I have done a few of these with mixed feelings about the results. Some performances are well done but others seem to have a real "I've got a barn, let's make a show" aesthetic. The difference seems to reside not only in the nature of the platform but more importantly who is doing the tech. When the performer does not need to also worry about the sound level or focus, it makes it easier to look at the camera and pretend there is an audience in the room with you. They are of course as disembodied heads in little squares on some/most Zoom feeds, but they are not actually in the room and the energy of "live" is (at least for me) mostly absent,.
Frankly I miss being in the room with a live audience. That energy with is the emotional / psychic dialogue between audience and performer in the moment changes in the virtual / digital world. But whether I am comfortable with it or not, digital storytelling looks to be the immediate future if not the "new normal" for many years to come.

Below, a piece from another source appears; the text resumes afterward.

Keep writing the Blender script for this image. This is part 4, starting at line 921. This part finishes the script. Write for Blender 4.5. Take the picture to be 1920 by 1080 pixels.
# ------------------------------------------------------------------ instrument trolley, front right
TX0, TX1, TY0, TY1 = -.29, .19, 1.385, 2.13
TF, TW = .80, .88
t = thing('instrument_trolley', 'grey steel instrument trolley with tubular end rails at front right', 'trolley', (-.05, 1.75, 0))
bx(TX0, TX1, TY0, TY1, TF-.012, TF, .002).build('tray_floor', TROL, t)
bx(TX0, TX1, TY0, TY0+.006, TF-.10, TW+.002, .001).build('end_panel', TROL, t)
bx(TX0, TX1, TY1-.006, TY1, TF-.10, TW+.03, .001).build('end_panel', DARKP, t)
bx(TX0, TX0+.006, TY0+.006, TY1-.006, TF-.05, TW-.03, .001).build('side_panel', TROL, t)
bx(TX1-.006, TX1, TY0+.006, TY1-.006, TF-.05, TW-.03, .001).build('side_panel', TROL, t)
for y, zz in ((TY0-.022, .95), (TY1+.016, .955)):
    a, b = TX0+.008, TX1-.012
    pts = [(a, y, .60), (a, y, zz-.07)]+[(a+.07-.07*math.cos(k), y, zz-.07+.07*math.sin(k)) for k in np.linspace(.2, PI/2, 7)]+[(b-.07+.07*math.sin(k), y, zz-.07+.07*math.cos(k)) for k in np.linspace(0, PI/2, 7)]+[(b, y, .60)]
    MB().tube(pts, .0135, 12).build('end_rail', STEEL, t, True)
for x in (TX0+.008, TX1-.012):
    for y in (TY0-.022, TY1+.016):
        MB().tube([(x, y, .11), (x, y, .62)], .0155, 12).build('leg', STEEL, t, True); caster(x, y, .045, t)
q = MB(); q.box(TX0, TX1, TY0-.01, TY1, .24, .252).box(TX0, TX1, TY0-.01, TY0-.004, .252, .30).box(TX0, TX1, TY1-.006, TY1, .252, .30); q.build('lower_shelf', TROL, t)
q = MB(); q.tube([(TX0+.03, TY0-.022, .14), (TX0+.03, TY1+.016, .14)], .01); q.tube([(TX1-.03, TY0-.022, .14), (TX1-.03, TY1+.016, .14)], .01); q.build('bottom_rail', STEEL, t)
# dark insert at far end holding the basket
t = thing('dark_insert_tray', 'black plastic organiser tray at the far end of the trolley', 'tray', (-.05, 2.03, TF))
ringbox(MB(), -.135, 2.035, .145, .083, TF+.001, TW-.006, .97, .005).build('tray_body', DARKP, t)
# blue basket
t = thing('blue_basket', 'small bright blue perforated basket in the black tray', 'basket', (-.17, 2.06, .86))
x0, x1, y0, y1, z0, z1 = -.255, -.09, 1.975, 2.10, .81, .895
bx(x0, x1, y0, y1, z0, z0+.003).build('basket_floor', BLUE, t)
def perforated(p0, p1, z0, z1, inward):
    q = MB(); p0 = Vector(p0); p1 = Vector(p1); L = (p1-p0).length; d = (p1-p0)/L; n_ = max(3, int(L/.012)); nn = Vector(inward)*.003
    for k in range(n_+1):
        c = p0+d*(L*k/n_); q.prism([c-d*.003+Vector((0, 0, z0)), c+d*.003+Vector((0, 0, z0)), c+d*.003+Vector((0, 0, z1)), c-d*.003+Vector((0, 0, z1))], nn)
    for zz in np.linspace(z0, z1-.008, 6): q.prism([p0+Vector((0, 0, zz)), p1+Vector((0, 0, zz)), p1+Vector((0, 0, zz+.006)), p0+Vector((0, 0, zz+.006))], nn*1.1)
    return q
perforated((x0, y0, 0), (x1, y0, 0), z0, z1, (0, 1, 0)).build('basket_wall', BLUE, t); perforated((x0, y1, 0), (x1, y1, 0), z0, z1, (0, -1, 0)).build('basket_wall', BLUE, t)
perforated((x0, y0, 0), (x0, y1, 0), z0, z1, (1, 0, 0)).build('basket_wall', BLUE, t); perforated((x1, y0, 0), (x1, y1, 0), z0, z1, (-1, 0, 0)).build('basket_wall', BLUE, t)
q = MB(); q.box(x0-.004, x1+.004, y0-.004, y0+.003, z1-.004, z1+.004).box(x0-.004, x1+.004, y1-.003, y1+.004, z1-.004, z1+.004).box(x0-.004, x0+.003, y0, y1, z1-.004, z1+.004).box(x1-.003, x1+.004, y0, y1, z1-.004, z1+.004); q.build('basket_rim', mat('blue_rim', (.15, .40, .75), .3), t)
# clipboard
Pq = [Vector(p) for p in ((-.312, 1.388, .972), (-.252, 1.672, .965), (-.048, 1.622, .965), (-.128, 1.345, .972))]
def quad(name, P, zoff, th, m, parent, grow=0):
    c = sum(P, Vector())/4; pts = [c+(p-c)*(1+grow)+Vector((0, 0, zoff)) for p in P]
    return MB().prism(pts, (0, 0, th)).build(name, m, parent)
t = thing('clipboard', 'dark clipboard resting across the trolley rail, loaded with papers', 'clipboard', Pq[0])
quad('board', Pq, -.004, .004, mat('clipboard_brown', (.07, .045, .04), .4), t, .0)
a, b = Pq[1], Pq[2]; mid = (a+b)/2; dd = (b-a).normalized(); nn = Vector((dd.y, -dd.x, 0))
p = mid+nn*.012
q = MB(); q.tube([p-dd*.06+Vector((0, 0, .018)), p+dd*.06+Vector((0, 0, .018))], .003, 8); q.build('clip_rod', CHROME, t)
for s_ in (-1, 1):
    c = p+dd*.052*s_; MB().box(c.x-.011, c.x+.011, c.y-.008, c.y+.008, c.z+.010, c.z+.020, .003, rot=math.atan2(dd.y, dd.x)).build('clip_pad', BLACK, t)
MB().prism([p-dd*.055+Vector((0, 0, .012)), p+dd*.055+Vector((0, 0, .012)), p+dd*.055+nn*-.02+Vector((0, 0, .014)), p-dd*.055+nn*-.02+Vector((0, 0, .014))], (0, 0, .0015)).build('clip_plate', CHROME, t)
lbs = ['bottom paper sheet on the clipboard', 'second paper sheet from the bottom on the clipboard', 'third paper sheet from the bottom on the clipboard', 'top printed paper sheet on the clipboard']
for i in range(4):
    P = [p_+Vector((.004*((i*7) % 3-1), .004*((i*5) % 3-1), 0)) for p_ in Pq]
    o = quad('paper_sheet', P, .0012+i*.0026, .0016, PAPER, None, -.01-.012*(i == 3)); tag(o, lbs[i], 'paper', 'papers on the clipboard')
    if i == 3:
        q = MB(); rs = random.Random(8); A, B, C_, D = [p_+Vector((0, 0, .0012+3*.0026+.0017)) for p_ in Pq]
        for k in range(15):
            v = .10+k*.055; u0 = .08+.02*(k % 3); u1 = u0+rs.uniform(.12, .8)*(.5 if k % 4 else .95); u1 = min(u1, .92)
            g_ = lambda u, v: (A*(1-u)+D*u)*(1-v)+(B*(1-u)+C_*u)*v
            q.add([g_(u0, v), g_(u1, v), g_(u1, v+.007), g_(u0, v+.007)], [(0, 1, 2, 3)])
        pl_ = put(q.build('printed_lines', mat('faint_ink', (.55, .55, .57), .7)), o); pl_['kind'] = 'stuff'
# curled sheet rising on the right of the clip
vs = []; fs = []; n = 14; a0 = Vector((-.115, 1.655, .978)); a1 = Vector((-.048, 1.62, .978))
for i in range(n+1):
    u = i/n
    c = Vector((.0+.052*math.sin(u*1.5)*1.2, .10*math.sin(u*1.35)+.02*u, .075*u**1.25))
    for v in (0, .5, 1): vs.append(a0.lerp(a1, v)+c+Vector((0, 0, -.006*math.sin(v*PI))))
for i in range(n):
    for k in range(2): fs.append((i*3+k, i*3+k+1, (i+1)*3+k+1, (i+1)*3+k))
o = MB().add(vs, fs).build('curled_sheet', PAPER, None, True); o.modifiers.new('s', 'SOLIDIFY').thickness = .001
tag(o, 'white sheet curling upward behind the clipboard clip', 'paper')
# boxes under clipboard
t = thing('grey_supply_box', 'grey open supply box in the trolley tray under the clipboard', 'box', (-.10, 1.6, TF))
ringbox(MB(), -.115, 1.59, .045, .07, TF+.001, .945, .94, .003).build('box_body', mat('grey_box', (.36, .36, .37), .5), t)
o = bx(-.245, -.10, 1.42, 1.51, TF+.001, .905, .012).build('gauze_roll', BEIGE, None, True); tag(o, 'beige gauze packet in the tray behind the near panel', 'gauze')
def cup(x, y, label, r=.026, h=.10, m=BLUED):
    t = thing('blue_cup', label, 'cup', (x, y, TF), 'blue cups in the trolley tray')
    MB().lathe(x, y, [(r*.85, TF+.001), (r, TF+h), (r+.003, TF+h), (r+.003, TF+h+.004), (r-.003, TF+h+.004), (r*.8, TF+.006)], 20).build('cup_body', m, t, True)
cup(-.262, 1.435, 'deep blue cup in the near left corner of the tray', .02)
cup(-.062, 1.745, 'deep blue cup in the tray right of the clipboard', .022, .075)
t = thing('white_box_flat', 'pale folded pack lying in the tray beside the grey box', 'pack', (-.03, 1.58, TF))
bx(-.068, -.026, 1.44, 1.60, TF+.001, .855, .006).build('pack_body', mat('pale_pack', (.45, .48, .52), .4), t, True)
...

After my book What Haunts Us won a Midwest Book award for "Sci-FI / Fantasy / Horror / Paranormal" fiction, they asked me to record a short reading from it to be used for some kind of a series this fall. More details on that when I get more details. About the same time I was asked by Tom Cassidy to participate in "Dogs Without Cabins" a digital series he is starting that is on YouTube. I combined the opportunity with the Midwest Book folks request to do both at once. What was especially lovely was that there was a live audience for the taping - Tom, his son Hamil (who did the tech), his wife Dawn, local jazz/poetry fusion guru, Ted King and poet, Mary Moore Easter. It made the whole thing more interesting to tell to them than my simply speaking to the camera.
Here is the link to that story: https://youtu.be/bsTqjZaqvgI?t=829 Enjoy.
Later this month, I will be teaching Storytelling for Mission, Values, and Brand at the University of St. Thomas for their Executive Director Leadership Institute. Virtually of course. On a Zoom platform and as prep, I am trying to rethink how to do that - especially the exercises in story development that have been at the heart of my previous sessions with these folks. What are the advantages of Zoom? The ability to have them go to breakout rooms? The ability to have them tell stories with enough visual to let myself and the rest of the cohort see what works. What are the liabilities? That I cannot literally have them walk in pairs to tell / listen to each other's elevator stories. That has always been a critical exercise.
I'm sure there are other pros and cons but the fact is by time I get done with two days of teaching via Zoom, I'll either have a very good sense of what works and a sense of the why and how to extend it, or I'll slink into the sunset muttering about how disappointing it is to not be able to master the format.
Either way, it will be as much a learning experience for me as for them.